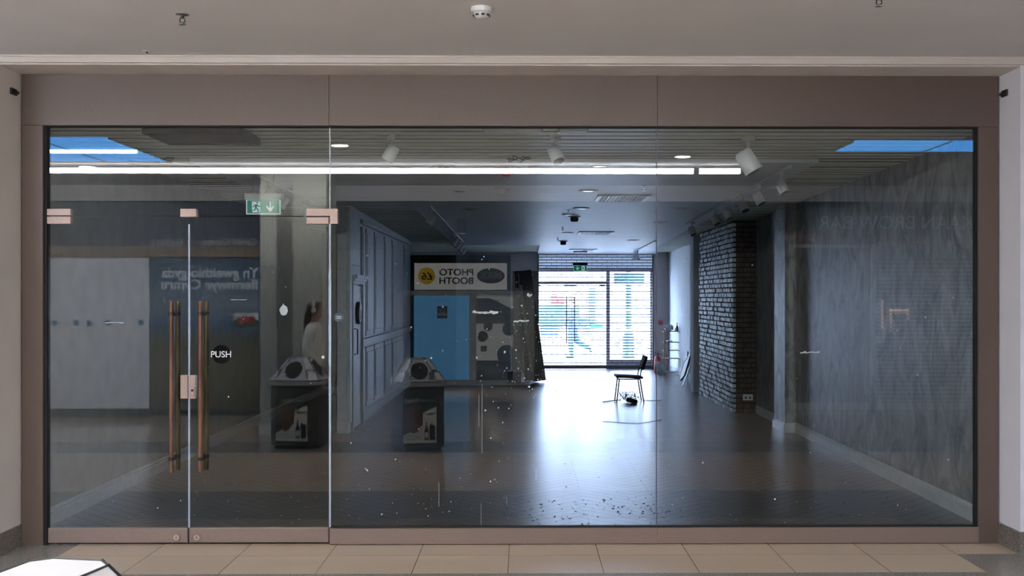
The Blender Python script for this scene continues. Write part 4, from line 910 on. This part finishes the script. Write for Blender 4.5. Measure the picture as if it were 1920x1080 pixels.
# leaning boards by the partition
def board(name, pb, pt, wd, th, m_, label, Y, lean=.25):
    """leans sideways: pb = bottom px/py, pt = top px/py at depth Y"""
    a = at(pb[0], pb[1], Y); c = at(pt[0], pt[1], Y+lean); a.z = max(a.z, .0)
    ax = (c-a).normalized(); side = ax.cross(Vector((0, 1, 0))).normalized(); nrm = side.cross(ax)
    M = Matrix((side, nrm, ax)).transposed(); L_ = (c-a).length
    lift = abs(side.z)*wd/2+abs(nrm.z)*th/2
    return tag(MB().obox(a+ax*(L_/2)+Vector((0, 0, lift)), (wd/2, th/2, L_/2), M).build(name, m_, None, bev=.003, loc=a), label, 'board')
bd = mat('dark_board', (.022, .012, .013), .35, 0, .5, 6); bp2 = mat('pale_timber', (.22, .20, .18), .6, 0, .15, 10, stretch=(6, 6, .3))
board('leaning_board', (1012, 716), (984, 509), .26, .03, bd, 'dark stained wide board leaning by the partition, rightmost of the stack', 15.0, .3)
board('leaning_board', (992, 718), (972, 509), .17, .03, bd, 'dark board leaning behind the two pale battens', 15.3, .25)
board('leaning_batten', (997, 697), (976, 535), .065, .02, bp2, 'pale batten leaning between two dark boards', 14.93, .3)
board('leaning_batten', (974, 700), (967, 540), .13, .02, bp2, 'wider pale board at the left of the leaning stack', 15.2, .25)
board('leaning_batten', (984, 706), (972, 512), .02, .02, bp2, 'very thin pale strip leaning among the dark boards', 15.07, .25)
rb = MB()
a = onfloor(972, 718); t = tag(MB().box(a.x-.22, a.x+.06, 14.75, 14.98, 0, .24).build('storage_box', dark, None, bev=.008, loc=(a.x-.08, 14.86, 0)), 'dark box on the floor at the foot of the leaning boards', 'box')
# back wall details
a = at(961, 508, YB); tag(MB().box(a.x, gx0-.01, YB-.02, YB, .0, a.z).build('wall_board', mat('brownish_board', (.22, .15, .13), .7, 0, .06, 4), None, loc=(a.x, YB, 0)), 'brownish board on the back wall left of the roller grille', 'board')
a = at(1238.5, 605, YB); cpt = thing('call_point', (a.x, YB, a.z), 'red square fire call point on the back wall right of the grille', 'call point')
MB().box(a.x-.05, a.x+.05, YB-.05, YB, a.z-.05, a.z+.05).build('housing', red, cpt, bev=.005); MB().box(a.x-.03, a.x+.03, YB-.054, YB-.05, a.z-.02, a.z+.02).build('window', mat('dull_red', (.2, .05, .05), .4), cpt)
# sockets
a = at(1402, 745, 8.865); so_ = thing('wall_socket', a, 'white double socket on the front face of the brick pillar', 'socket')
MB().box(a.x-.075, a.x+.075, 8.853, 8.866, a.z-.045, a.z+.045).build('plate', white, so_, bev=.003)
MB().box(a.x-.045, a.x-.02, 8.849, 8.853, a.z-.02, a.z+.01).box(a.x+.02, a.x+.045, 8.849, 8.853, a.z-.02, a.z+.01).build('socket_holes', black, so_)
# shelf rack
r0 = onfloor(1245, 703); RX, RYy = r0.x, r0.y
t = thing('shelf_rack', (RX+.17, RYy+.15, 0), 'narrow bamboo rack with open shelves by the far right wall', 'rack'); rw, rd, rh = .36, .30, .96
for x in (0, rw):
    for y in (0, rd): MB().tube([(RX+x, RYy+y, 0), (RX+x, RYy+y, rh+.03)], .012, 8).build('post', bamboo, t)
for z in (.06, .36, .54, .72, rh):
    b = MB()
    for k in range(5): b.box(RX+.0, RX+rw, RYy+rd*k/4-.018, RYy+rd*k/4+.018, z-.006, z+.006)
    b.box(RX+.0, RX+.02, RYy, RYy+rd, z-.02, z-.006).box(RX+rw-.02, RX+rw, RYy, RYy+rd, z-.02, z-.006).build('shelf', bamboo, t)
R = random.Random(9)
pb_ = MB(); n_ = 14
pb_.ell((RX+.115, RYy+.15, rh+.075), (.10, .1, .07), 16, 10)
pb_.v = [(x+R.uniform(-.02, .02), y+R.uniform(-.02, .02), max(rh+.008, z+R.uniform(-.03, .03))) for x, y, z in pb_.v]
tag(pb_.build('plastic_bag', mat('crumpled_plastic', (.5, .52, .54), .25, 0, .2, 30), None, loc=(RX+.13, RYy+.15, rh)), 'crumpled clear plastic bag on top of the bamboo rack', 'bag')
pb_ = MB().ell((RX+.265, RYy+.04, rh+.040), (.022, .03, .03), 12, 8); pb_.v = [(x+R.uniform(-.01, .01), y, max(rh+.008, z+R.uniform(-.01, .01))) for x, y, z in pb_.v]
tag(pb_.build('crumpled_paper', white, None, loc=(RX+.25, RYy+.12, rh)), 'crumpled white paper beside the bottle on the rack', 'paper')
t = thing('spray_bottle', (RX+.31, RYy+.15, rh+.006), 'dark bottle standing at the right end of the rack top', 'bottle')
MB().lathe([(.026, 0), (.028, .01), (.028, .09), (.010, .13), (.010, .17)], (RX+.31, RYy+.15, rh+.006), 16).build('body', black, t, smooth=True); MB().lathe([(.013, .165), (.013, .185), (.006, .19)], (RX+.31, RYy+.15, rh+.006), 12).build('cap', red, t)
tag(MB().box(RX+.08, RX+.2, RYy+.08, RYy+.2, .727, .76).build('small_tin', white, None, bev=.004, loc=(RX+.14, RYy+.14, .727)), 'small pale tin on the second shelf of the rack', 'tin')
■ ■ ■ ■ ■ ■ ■
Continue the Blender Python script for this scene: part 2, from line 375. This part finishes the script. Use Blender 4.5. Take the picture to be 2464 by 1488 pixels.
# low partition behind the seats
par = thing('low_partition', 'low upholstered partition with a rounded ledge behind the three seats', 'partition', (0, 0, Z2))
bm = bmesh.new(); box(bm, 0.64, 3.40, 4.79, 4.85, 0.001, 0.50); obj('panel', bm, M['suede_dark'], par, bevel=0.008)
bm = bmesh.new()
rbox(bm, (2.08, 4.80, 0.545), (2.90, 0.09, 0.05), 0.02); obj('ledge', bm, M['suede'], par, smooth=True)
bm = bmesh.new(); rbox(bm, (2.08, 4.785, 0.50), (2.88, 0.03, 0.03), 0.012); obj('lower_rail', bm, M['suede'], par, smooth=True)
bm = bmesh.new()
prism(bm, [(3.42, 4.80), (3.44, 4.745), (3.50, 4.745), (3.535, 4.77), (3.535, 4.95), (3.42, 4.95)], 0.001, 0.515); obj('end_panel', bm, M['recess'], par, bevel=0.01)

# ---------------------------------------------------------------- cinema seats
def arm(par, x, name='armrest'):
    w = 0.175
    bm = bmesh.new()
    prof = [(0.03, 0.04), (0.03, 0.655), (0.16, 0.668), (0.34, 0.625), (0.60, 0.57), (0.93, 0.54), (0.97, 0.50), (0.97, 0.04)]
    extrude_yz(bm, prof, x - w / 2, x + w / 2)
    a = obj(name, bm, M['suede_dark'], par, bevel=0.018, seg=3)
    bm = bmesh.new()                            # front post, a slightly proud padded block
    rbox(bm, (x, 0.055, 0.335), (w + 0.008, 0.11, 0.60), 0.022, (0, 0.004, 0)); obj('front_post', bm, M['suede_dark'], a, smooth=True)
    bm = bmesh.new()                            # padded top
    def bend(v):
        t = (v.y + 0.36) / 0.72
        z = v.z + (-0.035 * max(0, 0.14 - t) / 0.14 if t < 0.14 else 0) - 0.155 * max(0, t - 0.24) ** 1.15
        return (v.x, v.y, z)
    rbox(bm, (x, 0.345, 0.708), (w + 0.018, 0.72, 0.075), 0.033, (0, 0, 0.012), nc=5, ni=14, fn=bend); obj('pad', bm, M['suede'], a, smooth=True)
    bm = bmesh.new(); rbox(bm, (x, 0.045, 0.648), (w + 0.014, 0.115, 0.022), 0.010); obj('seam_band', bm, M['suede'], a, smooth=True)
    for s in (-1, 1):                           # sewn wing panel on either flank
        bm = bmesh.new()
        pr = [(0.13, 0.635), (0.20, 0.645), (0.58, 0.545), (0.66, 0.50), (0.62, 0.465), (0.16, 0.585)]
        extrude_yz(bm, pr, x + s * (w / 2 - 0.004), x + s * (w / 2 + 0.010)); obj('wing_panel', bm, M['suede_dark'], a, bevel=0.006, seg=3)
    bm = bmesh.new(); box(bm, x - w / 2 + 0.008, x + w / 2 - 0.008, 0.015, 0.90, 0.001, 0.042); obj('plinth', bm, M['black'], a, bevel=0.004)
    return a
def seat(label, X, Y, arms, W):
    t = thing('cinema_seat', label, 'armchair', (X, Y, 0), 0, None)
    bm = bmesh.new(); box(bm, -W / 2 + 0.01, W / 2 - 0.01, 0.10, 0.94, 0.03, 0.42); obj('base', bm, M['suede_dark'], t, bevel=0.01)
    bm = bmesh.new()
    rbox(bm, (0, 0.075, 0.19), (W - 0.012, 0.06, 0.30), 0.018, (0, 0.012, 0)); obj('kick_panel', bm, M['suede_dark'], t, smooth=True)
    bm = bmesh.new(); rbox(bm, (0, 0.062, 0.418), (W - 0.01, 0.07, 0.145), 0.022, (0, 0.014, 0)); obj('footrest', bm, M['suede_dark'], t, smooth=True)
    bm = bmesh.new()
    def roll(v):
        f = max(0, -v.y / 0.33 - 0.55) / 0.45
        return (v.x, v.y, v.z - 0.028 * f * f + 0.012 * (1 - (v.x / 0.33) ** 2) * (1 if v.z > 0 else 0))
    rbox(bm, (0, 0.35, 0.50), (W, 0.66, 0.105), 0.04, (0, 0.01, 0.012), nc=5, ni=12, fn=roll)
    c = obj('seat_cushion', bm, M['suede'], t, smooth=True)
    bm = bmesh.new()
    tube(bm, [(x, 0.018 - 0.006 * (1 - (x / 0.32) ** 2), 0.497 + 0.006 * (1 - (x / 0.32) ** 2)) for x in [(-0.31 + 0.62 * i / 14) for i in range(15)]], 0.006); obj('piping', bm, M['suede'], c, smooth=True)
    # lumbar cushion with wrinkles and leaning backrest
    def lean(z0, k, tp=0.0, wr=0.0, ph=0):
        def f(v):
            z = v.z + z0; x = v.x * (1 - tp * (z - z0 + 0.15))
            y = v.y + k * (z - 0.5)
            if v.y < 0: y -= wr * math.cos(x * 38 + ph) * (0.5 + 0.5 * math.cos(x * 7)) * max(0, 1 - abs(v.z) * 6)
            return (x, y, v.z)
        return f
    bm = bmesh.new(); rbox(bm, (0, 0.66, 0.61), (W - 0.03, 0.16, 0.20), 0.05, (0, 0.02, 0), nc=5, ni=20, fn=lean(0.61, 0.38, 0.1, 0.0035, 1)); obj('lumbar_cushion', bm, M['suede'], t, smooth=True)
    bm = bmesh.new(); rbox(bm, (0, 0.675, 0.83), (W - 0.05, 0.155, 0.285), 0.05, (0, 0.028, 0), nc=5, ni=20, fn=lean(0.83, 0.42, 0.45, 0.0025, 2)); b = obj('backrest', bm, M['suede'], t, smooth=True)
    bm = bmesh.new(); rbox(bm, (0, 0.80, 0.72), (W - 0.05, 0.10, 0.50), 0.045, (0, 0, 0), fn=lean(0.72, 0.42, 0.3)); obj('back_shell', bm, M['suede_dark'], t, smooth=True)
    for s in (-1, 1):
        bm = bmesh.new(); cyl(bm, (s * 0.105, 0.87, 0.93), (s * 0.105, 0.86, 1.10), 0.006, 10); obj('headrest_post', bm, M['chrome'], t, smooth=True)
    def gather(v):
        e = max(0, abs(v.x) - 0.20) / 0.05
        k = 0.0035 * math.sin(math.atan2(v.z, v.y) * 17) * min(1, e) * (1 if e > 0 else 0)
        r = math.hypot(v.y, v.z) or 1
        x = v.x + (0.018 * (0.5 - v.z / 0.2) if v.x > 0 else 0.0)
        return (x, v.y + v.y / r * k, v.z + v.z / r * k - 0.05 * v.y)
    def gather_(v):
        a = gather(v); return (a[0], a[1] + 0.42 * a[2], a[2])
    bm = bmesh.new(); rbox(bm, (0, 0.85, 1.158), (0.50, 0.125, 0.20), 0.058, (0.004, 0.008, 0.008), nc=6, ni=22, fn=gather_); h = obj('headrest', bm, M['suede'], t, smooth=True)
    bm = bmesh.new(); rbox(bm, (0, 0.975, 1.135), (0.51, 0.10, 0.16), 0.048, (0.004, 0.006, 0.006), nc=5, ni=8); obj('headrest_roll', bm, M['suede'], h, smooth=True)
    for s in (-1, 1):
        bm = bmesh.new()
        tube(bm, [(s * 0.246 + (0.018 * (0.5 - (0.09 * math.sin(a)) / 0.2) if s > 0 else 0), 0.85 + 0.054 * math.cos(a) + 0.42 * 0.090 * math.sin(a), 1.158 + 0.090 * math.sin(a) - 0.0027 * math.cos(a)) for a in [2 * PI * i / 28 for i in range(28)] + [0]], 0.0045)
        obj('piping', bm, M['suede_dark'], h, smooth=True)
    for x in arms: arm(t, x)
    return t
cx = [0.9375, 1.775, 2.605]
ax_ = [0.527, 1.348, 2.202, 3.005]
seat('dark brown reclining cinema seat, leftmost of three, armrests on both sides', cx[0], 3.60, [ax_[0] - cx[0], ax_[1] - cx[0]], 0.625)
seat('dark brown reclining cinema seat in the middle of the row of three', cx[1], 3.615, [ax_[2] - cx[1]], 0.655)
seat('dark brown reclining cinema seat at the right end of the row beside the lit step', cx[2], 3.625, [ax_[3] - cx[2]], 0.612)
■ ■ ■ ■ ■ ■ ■
== WHAT TO DO ==
Repeat exactly the lines running from the one with "Continue the Blender" through the one with "extrude_yz(bm, prof, x", both included.

== REPLY TO THE EXERCISE ==
Continue the Blender Python script for this scene: part 2, from line 375. This part finishes the script. Use Blender 4.5. Take the picture to be 2464 by 1488 pixels.
# low partition behind the seats
par = thing('low_partition', 'low upholstered partition with a rounded ledge behind the three seats', 'partition', (0, 0, Z2))
bm = bmesh.new(); box(bm, 0.64, 3.40, 4.79, 4.85, 0.001, 0.50); obj('panel', bm, M['suede_dark'], par, bevel=0.008)
bm = bmesh.new()
rbox(bm, (2.08, 4.80, 0.545), (2.90, 0.09, 0.05), 0.02); obj('ledge', bm, M['suede'], par, smooth=True)
bm = bmesh.new(); rbox(bm, (2.08, 4.785, 0.50), (2.88, 0.03, 0.03), 0.012); obj('lower_rail', bm, M['suede'], par, smooth=True)
bm = bmesh.new()
prism(bm, [(3.42, 4.80), (3.44, 4.745), (3.50, 4.745), (3.535, 4.77), (3.535, 4.95), (3.42, 4.95)], 0.001, 0.515); obj('end_panel', bm, M['recess'], par, bevel=0.01)

# ---------------------------------------------------------------- cinema seats
def arm(par, x, name='armrest'):
    w = 0.175
    bm = bmesh.new()
    prof = [(0.03, 0.04), (0.03, 0.655), (0.16, 0.668), (0.34, 0.625), (0.60, 0.57), (0.93, 0.54), (0.97, 0.50), (0.97, 0.04)]
    extrude_yz(bm, prof, x - w / 2, x + w / 2)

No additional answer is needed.